Butts “quite satisfied” with team so far

There is a familiar figure among the travelling entourage of support staff with the West Indies team in New Zealand.

Clyde Butts, almost as trim at 51 as he was during a career in the 1980s in which his off-spin earned him seven Tests and 348 first-class wickets for Guyana and the West Indies, is here in his capacity as convenor of selectors.
“The board has decided to revert to its policy of sending one selector on overseas tours,” he said as he cast an eye over net practice prior to the second Test here, “Robert Haynes was in Toronto in August (for the series with Canada and Bermuda) and I’m here.”

Butts explained that his mission was  more than observing “how the players score runs and get wickets.”
“It’s their behaviour patterns on tour, how they fit into a team environment, how they adapt to various situations in the middle and to different conditions that are as important,” he said.
Butts is also convenor on tour. The other selectors are captain Chris Gayle, vice-captain Denesh Ramdin and head coach John Dyson. Together, they pick the starting 11.

He declared himself “quite satisfied” with what he has observed of the team in New Zealand.

“They (the players) seem committed and, at the same time, relaxed and in good spirits,” he said. “I can sense they enjoy each other’s company and that makes for a united team.”
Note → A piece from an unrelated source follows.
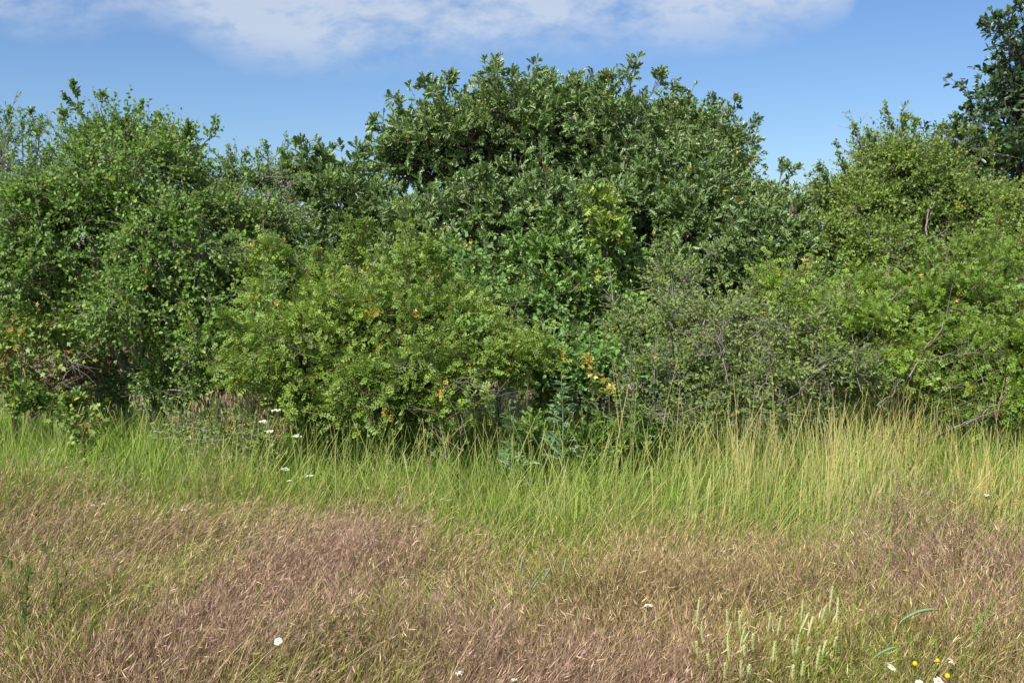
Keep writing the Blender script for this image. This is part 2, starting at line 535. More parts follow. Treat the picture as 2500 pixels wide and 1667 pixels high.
def plant(name, label, cat, spec, blobs, roots, seed, sprigs=(), bare=(), group=None, dens=1.0, fname='crown', wname='trunk',
          rtip=.0035, inner=.25, gapk=.5, wood_col=None, hollow=0.28, spray=.10):
    rng = np.random.default_rng(seed)
    sp = SP_[spec]
    leaf, wood = Buf(), Buf()
    roots = [np.array(r, float) for r in roots]
    org = np.mean(roots, axis=0)
    E = []
    for (px, py, D, rx, ry, rd) in blobs:
        q = np.array([rx / F * D, rd, ry / F * D])
        E.append((W(px, py, D), np.maximum(q - .55 * sp['R'], .55 * q)))
    cen, outw = [], []
    for bi, (c, r) in enumerate(E):
        area = 4 * math.pi * ((r[0] * r[1]) ** 1.6 / 3 + (r[0] * r[2]) ** 1.6 / 3 + (r[1] * r[2]) ** 1.6 / 3) ** (1 / 1.6)
        n = int(area / (sp['R'] ** 2) * .85 * dens) + 3
        u = nrm(rng.normal(size=(n * 3, 3)))
        # clumps mostly in the shell, some deeper
        rr = np.where(rng.random(n * 3) < inner, rng.uniform(.35, .8, n * 3), rng.uniform(.80, 1.0, n * 3))
        rr = rr * (1 + .13 * fbm(c + u * r * 1.0, .38 if sp['R'] < .3 else .9, (seed + 3) % 6)) * np.where(rng.random(n * 3) < .07, rng.uniform(1.0, 1.16, n * 3), 1.0)
        p = c + u * rr[:, None] * r
        ok = p[:, 2] > .12
        back = u[:, 1] > .5
        ok &= ~(back & (rng.random(n * 3) < .45))
        for bj, (c2, r2) in enumerate(E):
            if bj != bi:
                q = np.linalg.norm((p - c2) / r2, axis=1)
                ok &= ~((q < .6) & (rng.random(n * 3) < .85))
        ok &= fbm(p, .30 if sp['R'] < .3 else .6, seed % 6) > -(gapk + rng.random(n * 3) * .5) * 1.3 + hollow
        p, uo = p[ok][:n], nrm(u / r)[ok][:n]
        cen.append(p)
        outw.append(uo)
    cen, outw = np.concatenate(cen), np.concatenate(outw)
    # ragged leafy sprays pushing out of the surface
    pick = np.where((rng.random(len(cen)) < spray) & (outw[:, 1] < .6))[0]
    for i in pick:
        d = nrm((outw[i] * .8 + np.array([0, 0, .7]) + rng.normal(size=3) * .35)[None])[0]
        ln = sp['R'] * rng.uniform(1.2, 2.3)
        m = int(rng.integers(9, 14))
        t = rng.uniform(.1, 1, m)
        a0 = cen[i] + d * sp['R'] * .2
        dd = nrm(nrm(rng.normal(size=(m, 3))) * (.9 - .4 * t[:, None]) + d * .8)
        bs = a0 + d * ln * t[:, None]
        shoots_to_buf(leaf, wood, sp, bs, dd, sp['R'] * (.62 - .3 * t) * rng.uniform(.7, 1.2, m), rng, nl=max(4, int(sp['nl'] * .6)))
        P = np.array([cen[i], a0, a0 + d * ln * .5, a0 + d * ln])[None]
        wood.tubes(P, np.array([[.005, .004, .003, .0015]]), np.ones((1, 4, 1)) * sp['bark'], 4)
    # leafy bouquets
    ns = sp['ns']
    K = len(cen)
    v = nrm(rng.normal(size=(K * ns, 3)))
    o = np.repeat(outw, ns, 0)
    v = nrm(v * .95 + o * .65 + np.array([0, 0, sp['up']]))
    Rk = sp['R'] * np.repeat(rng.uniform(.6, 1.3, K), ns)
    L = Rk * rng.uniform(.65, 1.35, K * ns) 
    base = np.repeat(cen, ns, 0) + v * (Rk * .12)[:, None] - o * (Rk * .35)[:, None]
    light = np.repeat(fbm(cen, .5, 2) * .16, ns)
    okz = (base + v * L[:, None])[:, 2] > .05
    shoots_to_buf(leaf, wood, sp, base[okz], v[okz], L[okz], rng, lightness=light[okz])
    # protruding sprays traced against the sky
    stargets = []
    for s in sprigs:
        (x0, y0, x1, y1, D) = s[:5]
        wdt = s[5] if len(s) > 5 else .12
        A, B = W(x0, y0 + 8, D), W(x1, y1, D - .1)
        m = max(9, int(np.linalg.norm(B - A) / (wdt_of(s) * .16)))
        if len(s) > 6:
            m = int(m * s[6])
        t = rng.uniform(.12, 1, m)
        d0 = nrm((B - A)[None])
        side = nrm(rng.normal(size=(m, 3)))
        dd = nrm(side * (.9 - .5 * t[:, None]) + d0 * .9)
        bs = A + (B - A) * t[:, None]
        shoots_to_buf(leaf, wood, sp, bs, dd, wdt * (1.25 - .75 * t) * rng.uniform(.7, 1.2, m), rng, nl=max(5, int(sp['nl'] * .8)))
        mid = (A + B) / 2 + rng.normal(size=3) * .02
        P = np.array([A - (B - A) * .3, A, mid, B])[None]
        wood.tubes(P, np.array([[.006, .005, .004, .0015]]), np.ones((1, 4, 1)) * sp['bark'], 4)
        stargets.append(A - (B - A) * .3)
    tg = cen if not stargets else np.concatenate([cen, np.array(stargets)])
    nodes, par, cnt = limb_paths(roots, tg - 0, rng)
    wc = sp['bark'] if wood_col is None else wood_col
    limbs_to_buf(wood, nodes, par, cnt, rtip, wc, rng)
    # bare grey branches that show through the leaves
    for (pl, r0, r1) in bare:
        q = np.array([W(*a) for a in pl])
        rt = roots[int(np.argmin([abs(k[0] - q[0][0]) for k in roots]))]
        deep = q[0] + np.array([(rt[0] - q[0][0]) * .35, .30, -.12 if q[0][2] > .4 else 0])
        stem = np.array([rt, (rt + deep) / 2 + np.array([0, .05, .05]), deep, q[0]])
        wood.tubes(stem[None], np.linspace(r0, r0 * .75, 4)[None], np.ones((1, 4, 1)) * srgb(120, 112, 104), 5)
        t = np.linspace(0, len(q) - 1, len(q) * 4)
        S = np.stack([np.interp(t, np.arange(len(q)), q[:, k]) for k in range(3)], 1)
        S[1:-1] = (S[:-2] + S[1:-1] * 2 + S[2:]) / 4 + rng.normal(size=(len(S) - 2, 3)) * .006
        wood.tubes(S[None], np.linspace(r0 * .62, r1 * .5, len(S))[None], np.ones((1, len(S), 1)) * srgb(124, 116, 106), 5)
        m = len(S) // 2
        bi = rng.integers(2, len(S) - 1, m)
        dd = nrm(rng.normal(size=(m, 3)) + nrm(S[-1] - S[0]) * .8)
        ln = rng.uniform(.08, .25, m)
        ts = np.linspace(0, 1, 4)[None, :, None]
        Pm = S[bi][:, None] + dd[:, None] * (ln[:, None, None] * ts) + rng.normal(size=(m, 4, 3)) * .008 * ts
        wood.tubes(Pm, np.linspace(.002, .0008, 4)[None] * np.ones((m, 1)), np.ones((m, 4, 1)) * srgb(120, 110, 98), 3)
    e = thing(name, label, cat, org, group)
    fo = leaf.build(fname, sp['mat'], e, origin=org)
    wb = wood.build(wname, MBARK, e, origin=org)
    print(name, K, 'clumps', sum(len(f) for f in leaf.f), 'leaf faces')
    return e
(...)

He was especially impressed with how they handled the bitter cold and damp of the drawn, weather-beaten first Test in Dunedin and fought their way out of first innings difficulties.

While victory in the second Test starting at McLean Park here today (overnight east Caribbean time) would be an important boost for West Indies cricket, Butts acknowledged that there are a host of problems to be sorted out at regional level for the climb up the International Cricket Council (ICC) to be maintained.
One was the low overall playing standards.
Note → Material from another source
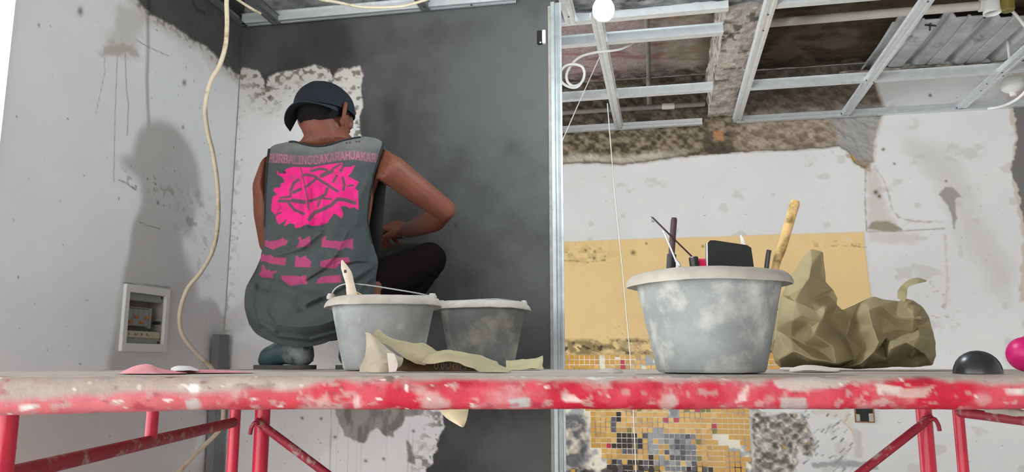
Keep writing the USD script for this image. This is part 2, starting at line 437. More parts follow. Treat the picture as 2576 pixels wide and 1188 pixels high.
for x, y, r in ((205, 28, 7), (101, 63, 3), (466, 208, 5), (463, 320, 3), (400, 510, 3), (487, 70, 4), (45, 293, 2), (302, 500, 2)): c.mix(np.exp(-((c.px - x) / r) ** 2 - ((c.py - y) / (1.6 * r)) ** 2) * 0.85, lin(84, 78, 72))
hole_b, hole_z = (2.153, 2.355), (ZC + 0.052, ZC + 0.232)
bz = to_room(P); keep = ~((bz[:, 1] > hole_b[0]) & (bz[:, 1] < hole_b[1]) & (bz[:, 2] > hole_z[0]) & (bz[:, 2] < hole_z[1]))
c.line([(312, 712), (360, 716), (430, 724)], 3, lin(96, 88, 82), 0.6, 1.5, 2)
P = P + E1 * (-0.004 * (1 - dark) + 0.004 * dark * (c.n(40, 3) - 0.3))[:, None]
structure('wall_left', (P, F_[keep[F_].all(1)]), m_wall, 'white stained wall at the left with dark render along its top', True, c.c)
structure('wall_left', cat(rbox(LW - 0.12, LW - 0.06, 1.66, 3.0, 0, SLAB), rbox(LW - 0.06, LW, 1.6323, DW, 0, ZC - 0.75)), m_outer, 'backing and foot of the left wall')

# --- the bright return at the far left that faces the camera
A, Z, P, F_ = patch(-2.4, LW, ZC - 0.75, SLAB, 0.012, lambda a, z: room(a, 1.6323, z))
c = Coat(P, (0.80, 0.80, 0.80)); c.spots(25, 0.63, lin(150, 146, 140), 0.8, 0.05, 3)
structure('wall_corner', (P, F_), m_wall, 'bright white return of the wall at the far left', True, c.c)
structure('wall_corner', cat(rbox(-3.4, -2.4, 1.6323, 1.75, 0, SLAB), rbox(-2.4, LW - 0.03, 1.64, 1.75, 0, SLAB)), m_outer)

# --- the dark partition
A, Z, P, F_ = patch(LW, JE, ZC - 0.80, CEIL + 0.03, 0.0042, lambda a, z: room(a, DW, z))
c = Coat(P, (0.040, 0.039, 0.038))
dry_lit = sst(0.40, 0.66, c.n(2.6, 5) + 0.22 * (A - LW) / (JE - LW) - 0.06); c.mix(dry_lit * 0.85, (0.098, 0.102, 0.102)); c.mix(sst(0.45, 0.7, fbm(np.stack([A * 3, Z * 0.8, 0 * A], -1), 3.0, 4, 9)) * 0.35, (0.085, 0.088, 0.088)); c.mix(sst(0.5, 0.8, c.n(7, 4, 7)) * 0.35, (0.050, 0.048, 0.047))  # drying blotches, with the bulb's left-to-right brightening painted into the tone
wp = [(560, 190), (598, 182), (612, 172), (650, 176), (662, 200), (668, 230), (676, 196), (700, 184), (740, 176), (800, 164), (830, 178), (838, 196), (850, 176), (880, 170), (905, 166), (914, 185), (908, 230), (914, 262), (904, 300), (908, 340), (902, 400), (896, 480), (890, 560), (890, 680), (900, 800), (980, 900), (1050, 960), (1100, 1010), (1112, 1040), (1118, 1075), (1104, 1100), (1100, 1130), (1085, 1150), (1092, 1165), (1070, 1180), (1078, 1230), (1085, 1600), (500, 1600)]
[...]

He was in Guyana for the early part of the regional one-day tournament last month that was devalued by the inclusion of weakened teams from Canada and the United States.
“The standards were not what you wanted to see,” he stated. “You want to see players competing against the best teams and being able to showcase their talents at the highest level.”

He is hopeful that the expanded, home-and-away itinerary for the 2009 Carib Beer Cup first-class season and its dovetailing with the Tests against England achieves its objective.
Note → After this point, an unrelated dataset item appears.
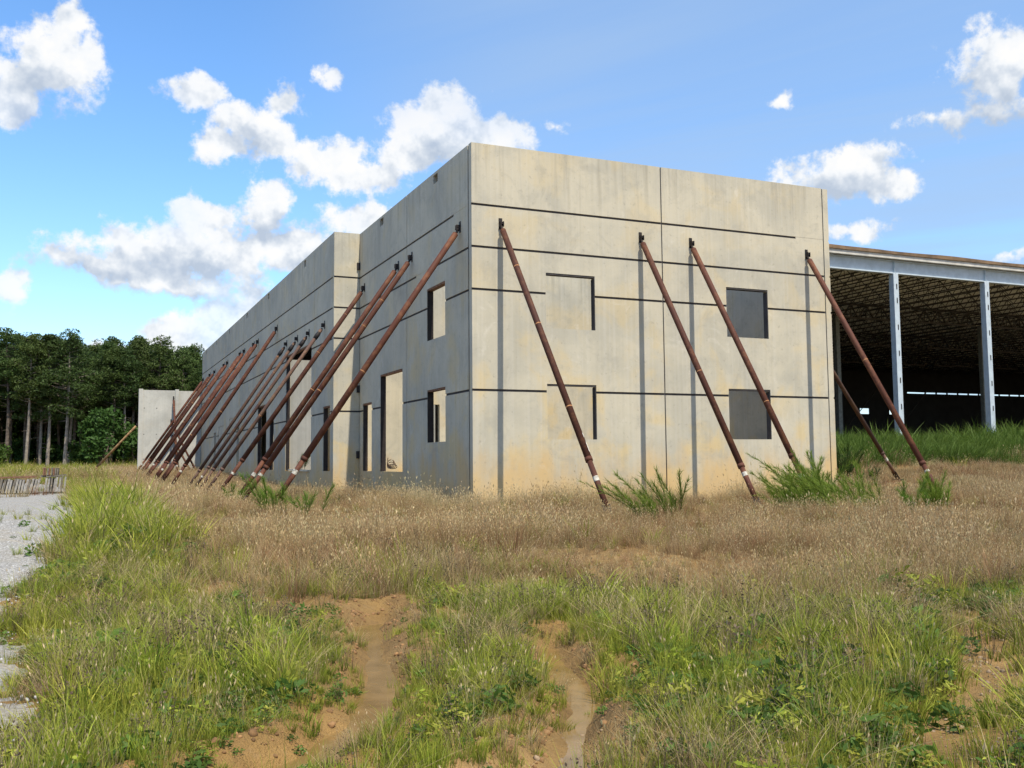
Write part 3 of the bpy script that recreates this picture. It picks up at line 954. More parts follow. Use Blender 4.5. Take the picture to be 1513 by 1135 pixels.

“It’s good for our cricket, it’s good for our cricketers,” he said. “It gives them the opportunity once the Test tour is on to know that they’re not out of the loop, that once they get uns and wickets, the selectors will look at them.”
In addition, any one who is left out of the Test team gets the chance to continue playing in the Carib tournament and be competitive.

“What happened in the past was that we couldn’t know the form of players we wanted to include or to bring back just because they weren’t,” he noted.

Butts also stressed the need for improved pitches.
“We talk about our spinners getting wickets in regional cricket and of course they will because the pitches help them,” he said.

“The problem is that when they get into up to Test level, they find the pitches are better prepared and we see their limitations,” he noted.

“They can get away with bad deliveries in our Carib cricket but not in Tests. The batsmen don’t get to play the shots they  do on good, even pitches.”
The last selector to go on an overseas tour was Sir Viv Richards, then chairman, to South Africa in 2003-04.
Butts replaced him on the panel when he resigned a few months later and took over as convenor from Gordon Greenidge earlier this year.

Clyde Butts
Clyde Butts

Haynes, the former Jamaica leg-spinner and team coach, and Raphick Jumadeen, one-time Trinidad and Tobago left-arm spinner, came in for Greenidge and Andy Roberts, two stars of the great team of the 1980s.